Losing a good fish

At dawn nearly everyday for the past few weeks I'd been stalking a pod of stray Skamania Steelhead that had made their way into the Flat River.  Today I finally got a solid hookup on a swung red and white bad hair day streamer.
The fish crushed the fly and I had a great hook set (and a couple more for good measure).  He took off upstream towards the dam.  I kept the tension on but let him run (like I had a choice) while trying to work my way to a shallower spot on the river where I could attempt to land him.

He ran up under the dam and the fluid tension of having the fish on the line changed to solid, static and hopeless.  I moved around to different angles,  hoping my line was just hung up on something.  After a few minutes with no change in the situation, I swallowed my fate and did the inevitable, I grab my Skagit line, wrapped it around my hand a few time and started to yank.  Eventually the line broke free with no fish or fly on the end. 
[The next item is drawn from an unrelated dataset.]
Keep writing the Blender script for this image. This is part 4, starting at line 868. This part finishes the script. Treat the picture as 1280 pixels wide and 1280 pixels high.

I'm pretty sure I'd hooked up with the big buck that had just porpoised a few minutes earlier in the spot where my fly got grabbed.  To further confirm this, I saw him jump again from nearly the same spot where I broke my line off a minute or two after everything went down.

I can take some consolation in that I'm pretty sure I saw this same fish come unpinned in a wonderful acrobatic display from a Mepps spinner a guy was throwing the day before.

Here is John Larison's take on the situation : A Steelheader Farms Another One

"What happened next, I’ll never know for sure, though I have some suspicions. The line came tight, suddenly and abnormally tight, and then it wasn’t the animate flex of a fish I felt but the firm resonance of current parting over fly line. I leapt onto a rock to change the angle, and felt the resonance increase to a hum. And then felt nothing."

Sometimes nothing is the heaviest thing of all."